23.08.2017
Fußball wird oft als „die schönste Nebensache der Welt“ bezeichnet, und als Weihbischof im Bistum Essen ist man gut beraten, sich für Fußball zu interessieren. Mein erster Verein war in meiner Jugend Rot-Weiß Oberhausen. Er spielte von 1969-1973 in der Bundesliga. Während meiner Studienzeit gehörte mein Interesse dem SC Freiburg. Lokal steht heute natürlich Schalke 04 im Focus, sinnvollerweise sollte ich aber auch um den VfL Bochum und den MSV Duisburg wissen.
Am vergangenen Wochenende hat die neue Saison der Bundesliga begonnen. Für viele heißt das: Endlich geht es wieder ins Stadion. Oder wenigstens zur Sportschau vor den Fernseher: Die Freude am Spiel und die Freude an der Gemeinschaft lassen viele Herzen höher schlagen. Fußball erscheint manchmal als Religionsersatz – Riten und Choreografien tragen dazu bei. Dass dann der Gottesdienst in der Konkurrenz zum Fußball schon mal den Kürzeren zieht, …
Leider macht der Fußball zurzeit nicht nur gute Schlagzeilen. Die Summen bei den Spielertransfers übersteigen unsere Vorstellungskraft: 222 Millionen Euro wurde im August für den Brasilianer Neymar gezahlt. Wo früher Vereine gegeneinander spielten, treffen heute riesige Konzerne aufeinander. Geld regiert nicht nur die Welt, Geld bestimmt den Sport und auch den Fußball.
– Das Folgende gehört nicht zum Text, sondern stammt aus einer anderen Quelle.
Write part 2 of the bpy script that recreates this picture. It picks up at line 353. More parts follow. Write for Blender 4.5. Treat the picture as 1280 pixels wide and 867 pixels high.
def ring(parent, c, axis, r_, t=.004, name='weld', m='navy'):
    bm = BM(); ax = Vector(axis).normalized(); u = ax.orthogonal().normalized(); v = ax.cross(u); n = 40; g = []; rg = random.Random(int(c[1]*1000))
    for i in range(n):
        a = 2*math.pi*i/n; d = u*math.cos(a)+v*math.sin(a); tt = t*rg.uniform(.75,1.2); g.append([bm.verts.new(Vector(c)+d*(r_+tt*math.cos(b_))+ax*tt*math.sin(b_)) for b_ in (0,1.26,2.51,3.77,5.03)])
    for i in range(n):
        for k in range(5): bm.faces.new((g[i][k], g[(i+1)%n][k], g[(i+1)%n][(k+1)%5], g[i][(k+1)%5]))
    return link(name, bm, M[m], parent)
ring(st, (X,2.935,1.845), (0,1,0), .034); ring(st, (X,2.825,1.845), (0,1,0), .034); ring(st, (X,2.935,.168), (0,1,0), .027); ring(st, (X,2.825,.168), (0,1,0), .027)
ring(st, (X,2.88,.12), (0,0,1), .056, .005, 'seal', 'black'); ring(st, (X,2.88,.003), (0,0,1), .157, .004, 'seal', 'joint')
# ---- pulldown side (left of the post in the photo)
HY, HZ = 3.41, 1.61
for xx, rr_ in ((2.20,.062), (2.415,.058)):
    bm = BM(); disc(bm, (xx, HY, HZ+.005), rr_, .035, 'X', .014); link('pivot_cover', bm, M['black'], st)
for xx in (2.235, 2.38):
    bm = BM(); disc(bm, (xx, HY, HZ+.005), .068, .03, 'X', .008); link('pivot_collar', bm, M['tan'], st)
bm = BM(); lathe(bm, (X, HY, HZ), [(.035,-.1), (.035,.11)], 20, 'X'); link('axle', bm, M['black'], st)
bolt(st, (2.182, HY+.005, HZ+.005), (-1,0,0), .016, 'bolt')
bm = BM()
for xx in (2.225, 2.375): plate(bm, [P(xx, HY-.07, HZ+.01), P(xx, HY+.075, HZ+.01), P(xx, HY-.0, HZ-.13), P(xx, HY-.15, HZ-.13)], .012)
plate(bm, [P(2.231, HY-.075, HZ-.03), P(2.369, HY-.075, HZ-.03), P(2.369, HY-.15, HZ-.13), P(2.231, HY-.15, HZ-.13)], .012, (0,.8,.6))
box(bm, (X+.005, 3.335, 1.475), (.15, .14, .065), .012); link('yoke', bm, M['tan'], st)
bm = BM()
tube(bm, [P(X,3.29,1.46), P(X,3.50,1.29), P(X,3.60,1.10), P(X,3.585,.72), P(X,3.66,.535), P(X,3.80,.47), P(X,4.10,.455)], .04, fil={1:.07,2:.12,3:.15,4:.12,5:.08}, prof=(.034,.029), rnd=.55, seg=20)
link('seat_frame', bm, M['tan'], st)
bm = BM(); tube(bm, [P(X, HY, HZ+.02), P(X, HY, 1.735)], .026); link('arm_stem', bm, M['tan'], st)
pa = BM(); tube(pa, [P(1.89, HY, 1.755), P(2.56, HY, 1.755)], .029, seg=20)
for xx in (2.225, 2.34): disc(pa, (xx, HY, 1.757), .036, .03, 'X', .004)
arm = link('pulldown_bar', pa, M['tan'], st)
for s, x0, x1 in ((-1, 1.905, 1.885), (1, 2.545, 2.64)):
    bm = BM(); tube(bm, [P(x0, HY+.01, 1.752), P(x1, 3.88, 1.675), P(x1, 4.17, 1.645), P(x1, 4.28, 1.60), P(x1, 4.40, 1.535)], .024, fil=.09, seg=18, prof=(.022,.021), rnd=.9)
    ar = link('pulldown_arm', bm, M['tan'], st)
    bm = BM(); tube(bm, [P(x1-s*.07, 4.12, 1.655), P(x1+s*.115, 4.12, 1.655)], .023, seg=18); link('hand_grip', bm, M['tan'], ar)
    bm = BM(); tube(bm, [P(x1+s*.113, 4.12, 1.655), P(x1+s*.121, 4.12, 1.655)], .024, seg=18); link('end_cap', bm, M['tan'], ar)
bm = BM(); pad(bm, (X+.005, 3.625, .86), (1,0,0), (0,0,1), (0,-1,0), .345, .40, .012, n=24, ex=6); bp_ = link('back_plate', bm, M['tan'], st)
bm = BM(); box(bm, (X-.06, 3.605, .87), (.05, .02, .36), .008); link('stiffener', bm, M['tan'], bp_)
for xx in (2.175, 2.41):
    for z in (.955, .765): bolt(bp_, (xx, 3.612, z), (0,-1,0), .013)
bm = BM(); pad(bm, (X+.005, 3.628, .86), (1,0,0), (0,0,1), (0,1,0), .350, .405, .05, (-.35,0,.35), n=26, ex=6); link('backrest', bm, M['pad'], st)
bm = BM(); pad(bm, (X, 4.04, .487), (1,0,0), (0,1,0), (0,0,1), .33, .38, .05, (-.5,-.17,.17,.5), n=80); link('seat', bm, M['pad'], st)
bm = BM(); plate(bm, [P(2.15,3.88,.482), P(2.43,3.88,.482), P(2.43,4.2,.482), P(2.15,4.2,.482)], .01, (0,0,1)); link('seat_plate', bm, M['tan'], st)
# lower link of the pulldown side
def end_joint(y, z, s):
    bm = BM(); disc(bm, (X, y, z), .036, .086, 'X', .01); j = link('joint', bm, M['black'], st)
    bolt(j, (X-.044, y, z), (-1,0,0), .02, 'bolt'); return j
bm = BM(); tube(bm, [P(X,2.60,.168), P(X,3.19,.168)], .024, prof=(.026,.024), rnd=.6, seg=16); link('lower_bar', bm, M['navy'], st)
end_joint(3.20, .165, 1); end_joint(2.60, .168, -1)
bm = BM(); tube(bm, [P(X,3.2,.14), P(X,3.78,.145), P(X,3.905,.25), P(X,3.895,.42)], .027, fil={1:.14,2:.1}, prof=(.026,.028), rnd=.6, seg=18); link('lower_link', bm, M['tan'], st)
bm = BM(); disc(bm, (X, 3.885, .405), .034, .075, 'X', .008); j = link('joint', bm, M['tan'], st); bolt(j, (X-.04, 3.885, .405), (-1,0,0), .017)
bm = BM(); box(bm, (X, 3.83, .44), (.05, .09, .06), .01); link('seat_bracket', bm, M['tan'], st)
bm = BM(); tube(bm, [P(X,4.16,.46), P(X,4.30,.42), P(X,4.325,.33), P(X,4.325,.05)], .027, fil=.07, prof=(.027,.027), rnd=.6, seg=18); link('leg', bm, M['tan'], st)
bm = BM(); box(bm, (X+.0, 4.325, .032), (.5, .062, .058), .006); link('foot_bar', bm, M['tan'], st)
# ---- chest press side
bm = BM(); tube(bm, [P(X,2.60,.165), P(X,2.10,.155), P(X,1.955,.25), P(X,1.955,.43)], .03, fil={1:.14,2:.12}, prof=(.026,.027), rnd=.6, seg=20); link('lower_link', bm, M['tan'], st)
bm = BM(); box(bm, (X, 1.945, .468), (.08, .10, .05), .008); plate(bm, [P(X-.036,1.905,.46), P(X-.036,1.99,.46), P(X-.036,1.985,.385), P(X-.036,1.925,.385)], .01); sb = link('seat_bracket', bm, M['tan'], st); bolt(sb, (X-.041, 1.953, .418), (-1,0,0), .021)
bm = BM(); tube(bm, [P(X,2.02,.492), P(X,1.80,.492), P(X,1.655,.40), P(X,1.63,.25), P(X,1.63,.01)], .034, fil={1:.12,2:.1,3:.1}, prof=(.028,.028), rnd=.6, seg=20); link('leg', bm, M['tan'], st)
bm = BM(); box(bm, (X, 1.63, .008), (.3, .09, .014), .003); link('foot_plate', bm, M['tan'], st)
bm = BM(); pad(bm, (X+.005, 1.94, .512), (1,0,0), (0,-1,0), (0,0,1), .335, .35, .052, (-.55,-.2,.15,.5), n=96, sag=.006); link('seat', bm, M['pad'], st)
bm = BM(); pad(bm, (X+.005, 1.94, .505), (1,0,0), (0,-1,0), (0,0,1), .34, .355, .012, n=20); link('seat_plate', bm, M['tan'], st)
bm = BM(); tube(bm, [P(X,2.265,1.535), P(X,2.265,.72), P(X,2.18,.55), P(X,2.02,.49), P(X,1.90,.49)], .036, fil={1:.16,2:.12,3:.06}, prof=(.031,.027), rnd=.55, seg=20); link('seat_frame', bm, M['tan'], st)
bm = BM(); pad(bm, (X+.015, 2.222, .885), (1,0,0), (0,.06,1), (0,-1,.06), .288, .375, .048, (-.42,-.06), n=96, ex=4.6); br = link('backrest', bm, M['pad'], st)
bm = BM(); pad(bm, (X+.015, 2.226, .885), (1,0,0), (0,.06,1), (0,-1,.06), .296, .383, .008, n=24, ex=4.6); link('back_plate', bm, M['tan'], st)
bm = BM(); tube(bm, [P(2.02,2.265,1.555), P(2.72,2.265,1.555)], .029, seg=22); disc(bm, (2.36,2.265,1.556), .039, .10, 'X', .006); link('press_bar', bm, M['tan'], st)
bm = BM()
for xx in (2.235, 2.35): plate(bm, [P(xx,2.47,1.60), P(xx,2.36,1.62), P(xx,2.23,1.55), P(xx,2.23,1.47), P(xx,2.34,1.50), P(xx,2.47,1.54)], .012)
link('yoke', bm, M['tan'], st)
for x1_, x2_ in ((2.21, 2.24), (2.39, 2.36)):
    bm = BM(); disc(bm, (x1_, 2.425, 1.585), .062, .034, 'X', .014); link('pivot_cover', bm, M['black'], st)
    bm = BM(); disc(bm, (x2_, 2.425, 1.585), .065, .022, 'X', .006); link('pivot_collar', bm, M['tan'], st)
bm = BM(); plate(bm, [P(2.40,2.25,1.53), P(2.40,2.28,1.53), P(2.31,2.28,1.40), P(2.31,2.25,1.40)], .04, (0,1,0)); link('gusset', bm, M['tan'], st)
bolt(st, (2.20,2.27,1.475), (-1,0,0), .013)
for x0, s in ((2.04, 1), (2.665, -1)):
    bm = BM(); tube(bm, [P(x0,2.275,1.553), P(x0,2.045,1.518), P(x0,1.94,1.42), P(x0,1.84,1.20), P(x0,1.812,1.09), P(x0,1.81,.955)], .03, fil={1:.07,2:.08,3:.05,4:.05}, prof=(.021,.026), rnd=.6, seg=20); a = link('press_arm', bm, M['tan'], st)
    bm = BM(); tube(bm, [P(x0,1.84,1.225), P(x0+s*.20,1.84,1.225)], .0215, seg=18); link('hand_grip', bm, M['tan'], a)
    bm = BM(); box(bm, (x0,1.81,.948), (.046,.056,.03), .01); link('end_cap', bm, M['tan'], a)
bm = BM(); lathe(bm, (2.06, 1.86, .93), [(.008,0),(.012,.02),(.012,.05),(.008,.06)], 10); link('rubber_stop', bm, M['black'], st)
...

„Krawalle bei Rostock gegen Hertha: Eine Blamage für den Fußball“. Beim Pokalstart am vorletzten Wochenende zündeln erst Hertha-Fans, dann auch die Rostocker. Sitze brennen. Das Spiel wird unterbrochen. Ein Abbruch erscheint möglich. In ähnlichen Situationen hat der Deutsche Fußball-Bund mit der Verhängung von Blocksperren, Teilausschlüssen oder „Geisterspielen“ reagiert. Da werden die Vereine für das Handeln Einzelner bestraft und unbeteiligte Fans haben darunter zu leiden. In der vergangenen Woche empfahl DFB-Präsident Reinhard Grindel, „darauf zu verzichten, Strafen zu beantragen, die unmittelbare Wirkung auf Fans haben, deren Beteiligung an Verstößen gegen die Stadionordnung nicht nachgewiesen ist“.
Außerdem lud der DFB-Präsident sogenannte „Ultra-Vertreter“ ein, sich mit dem DFB, seiner Arbeitsgruppe Fankulturen sowie anderen Fan-Organisationen an einen Tisch zu setzen. „Wir müssen im Dialog Vertrauen aufbauen, Missverständnisse ausräumen und gemeinsam klare Linien und Grenzen festlegen.“
Mich berührt, wie sehr sich die Szenarien ähneln: Geld, Gewalt, Hoffnung auf Dialog und die Sehnsucht nach einem friedlichen Miteinander bestimmen den Fußball, die schönste „Nebensache“. Gleichzeitig sind es „Welt-Themen“.
Das Wort des DFB-Präsidenten am Rande des Start-Spiels der Bundesliga „Gewaltverzicht ist unverzichtbar“: das Wort ist gerade heute brandaktuell – nicht nur für den Fußball.